__WHAT YOU HAVE TO DO__.
Beginning with the very first line, please reproduce the entries exactly through the line containing "bo = link('brim', me, M_BRIM, root, True, 40)".

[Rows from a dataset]
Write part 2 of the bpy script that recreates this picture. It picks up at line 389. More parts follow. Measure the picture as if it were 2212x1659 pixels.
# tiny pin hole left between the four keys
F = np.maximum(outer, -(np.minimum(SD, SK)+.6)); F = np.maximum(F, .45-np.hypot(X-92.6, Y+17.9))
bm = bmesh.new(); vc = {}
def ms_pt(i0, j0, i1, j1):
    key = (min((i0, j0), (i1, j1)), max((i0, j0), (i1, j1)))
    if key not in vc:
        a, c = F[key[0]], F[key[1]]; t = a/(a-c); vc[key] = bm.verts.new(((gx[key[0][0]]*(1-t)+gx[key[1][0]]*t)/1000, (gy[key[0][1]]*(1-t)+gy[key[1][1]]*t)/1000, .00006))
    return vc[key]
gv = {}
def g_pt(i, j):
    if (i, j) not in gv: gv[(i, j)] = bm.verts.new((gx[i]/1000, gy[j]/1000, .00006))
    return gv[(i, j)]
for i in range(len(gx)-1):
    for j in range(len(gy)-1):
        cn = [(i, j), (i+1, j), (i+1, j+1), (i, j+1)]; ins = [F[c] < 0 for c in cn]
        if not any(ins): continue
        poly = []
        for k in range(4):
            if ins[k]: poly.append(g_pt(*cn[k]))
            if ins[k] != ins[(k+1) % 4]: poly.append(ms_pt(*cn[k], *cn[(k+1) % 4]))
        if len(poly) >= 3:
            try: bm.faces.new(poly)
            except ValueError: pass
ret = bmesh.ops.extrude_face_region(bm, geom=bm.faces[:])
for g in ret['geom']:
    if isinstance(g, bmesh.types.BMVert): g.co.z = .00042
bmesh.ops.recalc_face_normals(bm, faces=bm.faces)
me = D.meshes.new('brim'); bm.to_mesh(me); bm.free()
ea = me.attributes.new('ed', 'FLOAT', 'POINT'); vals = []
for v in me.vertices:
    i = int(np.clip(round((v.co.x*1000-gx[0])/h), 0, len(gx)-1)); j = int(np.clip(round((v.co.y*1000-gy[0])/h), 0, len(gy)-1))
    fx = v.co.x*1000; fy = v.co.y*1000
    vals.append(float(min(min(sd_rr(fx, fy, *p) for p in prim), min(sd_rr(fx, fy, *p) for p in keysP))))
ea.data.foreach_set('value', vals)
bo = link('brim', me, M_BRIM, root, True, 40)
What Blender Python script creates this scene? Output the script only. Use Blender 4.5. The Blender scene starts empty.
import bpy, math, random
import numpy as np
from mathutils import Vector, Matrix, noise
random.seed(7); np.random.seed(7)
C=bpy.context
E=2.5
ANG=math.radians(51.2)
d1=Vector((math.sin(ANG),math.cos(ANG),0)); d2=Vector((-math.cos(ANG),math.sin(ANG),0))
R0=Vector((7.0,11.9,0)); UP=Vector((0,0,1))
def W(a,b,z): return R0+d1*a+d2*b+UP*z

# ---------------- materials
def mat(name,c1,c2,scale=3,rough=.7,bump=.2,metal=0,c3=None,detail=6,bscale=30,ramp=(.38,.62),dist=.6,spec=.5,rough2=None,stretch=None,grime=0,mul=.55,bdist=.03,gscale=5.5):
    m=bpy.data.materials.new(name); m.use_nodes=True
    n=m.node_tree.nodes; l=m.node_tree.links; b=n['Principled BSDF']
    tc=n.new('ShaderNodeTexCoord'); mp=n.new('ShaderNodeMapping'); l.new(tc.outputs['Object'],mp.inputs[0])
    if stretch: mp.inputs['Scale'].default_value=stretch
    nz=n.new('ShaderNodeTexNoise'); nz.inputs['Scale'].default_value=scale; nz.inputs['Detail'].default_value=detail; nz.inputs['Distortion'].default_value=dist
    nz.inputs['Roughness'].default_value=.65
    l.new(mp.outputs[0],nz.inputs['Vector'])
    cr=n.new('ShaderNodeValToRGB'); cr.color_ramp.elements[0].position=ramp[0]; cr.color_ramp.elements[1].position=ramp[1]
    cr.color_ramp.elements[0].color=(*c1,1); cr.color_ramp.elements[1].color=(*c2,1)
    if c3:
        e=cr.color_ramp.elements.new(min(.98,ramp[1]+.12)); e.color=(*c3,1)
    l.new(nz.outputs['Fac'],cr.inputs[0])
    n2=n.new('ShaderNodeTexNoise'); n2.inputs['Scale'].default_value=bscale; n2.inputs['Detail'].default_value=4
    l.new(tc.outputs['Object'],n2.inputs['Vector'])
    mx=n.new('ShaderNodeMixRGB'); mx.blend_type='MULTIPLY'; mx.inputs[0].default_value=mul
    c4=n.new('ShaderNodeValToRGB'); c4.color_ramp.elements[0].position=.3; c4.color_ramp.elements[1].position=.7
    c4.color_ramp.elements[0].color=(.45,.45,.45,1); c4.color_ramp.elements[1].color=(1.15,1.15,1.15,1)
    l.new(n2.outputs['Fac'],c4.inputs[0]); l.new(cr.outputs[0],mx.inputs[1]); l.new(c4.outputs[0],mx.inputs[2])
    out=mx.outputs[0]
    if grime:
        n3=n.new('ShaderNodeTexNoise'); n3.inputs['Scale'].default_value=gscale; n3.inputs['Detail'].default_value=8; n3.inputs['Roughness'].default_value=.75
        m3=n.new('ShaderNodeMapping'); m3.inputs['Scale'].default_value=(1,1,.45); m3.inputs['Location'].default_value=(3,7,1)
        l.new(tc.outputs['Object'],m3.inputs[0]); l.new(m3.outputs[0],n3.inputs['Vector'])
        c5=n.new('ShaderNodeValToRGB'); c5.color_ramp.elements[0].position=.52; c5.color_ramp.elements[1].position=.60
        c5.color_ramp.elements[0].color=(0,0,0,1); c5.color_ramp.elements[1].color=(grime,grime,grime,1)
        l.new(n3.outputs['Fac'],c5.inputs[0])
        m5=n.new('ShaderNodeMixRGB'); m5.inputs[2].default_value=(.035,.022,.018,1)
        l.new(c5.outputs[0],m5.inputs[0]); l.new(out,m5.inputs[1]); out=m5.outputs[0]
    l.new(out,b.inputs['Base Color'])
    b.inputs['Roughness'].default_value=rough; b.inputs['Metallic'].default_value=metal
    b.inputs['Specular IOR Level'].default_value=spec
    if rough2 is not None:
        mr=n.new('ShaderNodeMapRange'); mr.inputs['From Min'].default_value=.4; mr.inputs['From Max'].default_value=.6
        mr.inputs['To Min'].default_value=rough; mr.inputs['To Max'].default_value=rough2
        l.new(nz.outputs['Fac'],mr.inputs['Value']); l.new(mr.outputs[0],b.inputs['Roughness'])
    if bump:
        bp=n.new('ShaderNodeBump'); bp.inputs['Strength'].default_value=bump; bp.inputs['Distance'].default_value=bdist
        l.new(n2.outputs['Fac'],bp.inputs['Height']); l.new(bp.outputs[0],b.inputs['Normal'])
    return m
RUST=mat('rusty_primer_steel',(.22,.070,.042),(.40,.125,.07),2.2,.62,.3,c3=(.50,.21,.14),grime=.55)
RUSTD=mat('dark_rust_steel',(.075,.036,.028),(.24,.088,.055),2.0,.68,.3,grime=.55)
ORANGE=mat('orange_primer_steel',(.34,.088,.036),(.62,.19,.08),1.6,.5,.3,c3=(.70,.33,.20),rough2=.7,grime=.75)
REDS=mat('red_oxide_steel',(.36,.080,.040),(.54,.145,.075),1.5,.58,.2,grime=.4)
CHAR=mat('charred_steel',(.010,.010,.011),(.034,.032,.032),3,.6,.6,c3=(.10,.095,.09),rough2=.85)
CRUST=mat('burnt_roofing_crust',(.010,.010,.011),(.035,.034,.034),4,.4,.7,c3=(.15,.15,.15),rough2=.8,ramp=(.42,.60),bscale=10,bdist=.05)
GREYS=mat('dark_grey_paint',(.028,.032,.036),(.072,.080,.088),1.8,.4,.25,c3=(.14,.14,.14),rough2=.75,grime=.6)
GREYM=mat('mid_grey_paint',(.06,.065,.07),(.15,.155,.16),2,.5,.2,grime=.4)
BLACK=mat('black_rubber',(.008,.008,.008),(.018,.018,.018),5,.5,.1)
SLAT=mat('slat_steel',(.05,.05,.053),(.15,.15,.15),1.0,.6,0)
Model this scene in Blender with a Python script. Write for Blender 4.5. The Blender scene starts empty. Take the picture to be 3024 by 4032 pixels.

__ANSWER TO THIS EXERCISE__.
Write part 2 of the bpy script that recreates this picture. It picks up at line 389. More parts follow. Measure the picture as if it were 2212x1659 pixels.
# tiny pin hole left between the four keys
F = np.maximum(outer, -(np.minimum(SD, SK)+.6)); F = np.maximum(F, .45-np.hypot(X-92.6, Y+17.9))
bm = bmesh.new(); vc = {}
def ms_pt(i0, j0, i1, j1):
    key = (min((i0, j0), (i1, j1)), max((i0, j0), (i1, j1)))
    if key not in vc:
        a, c = F[key[0]], F[key[1]]; t = a/(a-c); vc[key] = bm.verts.new(((gx[key[0][0]]*(1-t)+gx[key[1][0]]*t)/1000, (gy[key[0][1]]*(1-t)+gy[key[1][1]]*t)/1000, .00006))
    return vc[key]
gv = {}
def g_pt(i, j):
    if (i, j) not in gv: gv[(i, j)] = bm.verts.new((gx[i]/1000, gy[j]/1000, .00006))
    return gv[(i, j)]
for i in range(len(gx)-1):
    for j in range(len(gy)-1):
        cn = [(i, j), (i+1, j), (i+1, j+1), (i, j+1)]; ins = [F[c] < 0 for c in cn]
        if not any(ins): continue
        poly = []
        for k in range(4):
            if ins[k]: poly.append(g_pt(*cn[k]))
            if ins[k] != ins[(k+1) % 4]: poly.append(ms_pt(*cn[k], *cn[(k+1) % 4]))
        if len(poly) >= 3:
            try: bm.faces.new(poly)
            except ValueError: pass
ret = bmesh.ops.extrude_face_region(bm, geom=bm.faces[:])
for g in ret['geom']:
    if isinstance(g, bmesh.types.BMVert): g.co.z = .00042
bmesh.ops.recalc_face_normals(bm, faces=bm.faces)
me = D.meshes.new('brim'); bm.to_mesh(me); bm.free()
ea = me.attributes.new('ed', 'FLOAT', 'POINT'); vals = []
for v in me.vertices:
    i = int(np.clip(round((v.co.x*1000-gx[0])/h), 0, len(gx)-1)); j = int(np.clip(round((v.co.y*1000-gy[0])/h), 0, len(gy)-1))
    fx = v.co.x*1000; fy = v.co.y*1000
    vals.append(float(min(min(sd_rr(fx, fy, *p) for p in prim), min(sd_rr(fx, fy, *p) for p in keysP))))
ea.data.foreach_set('value', vals)
bo = link('brim', me, M_BRIM, root, True, 40)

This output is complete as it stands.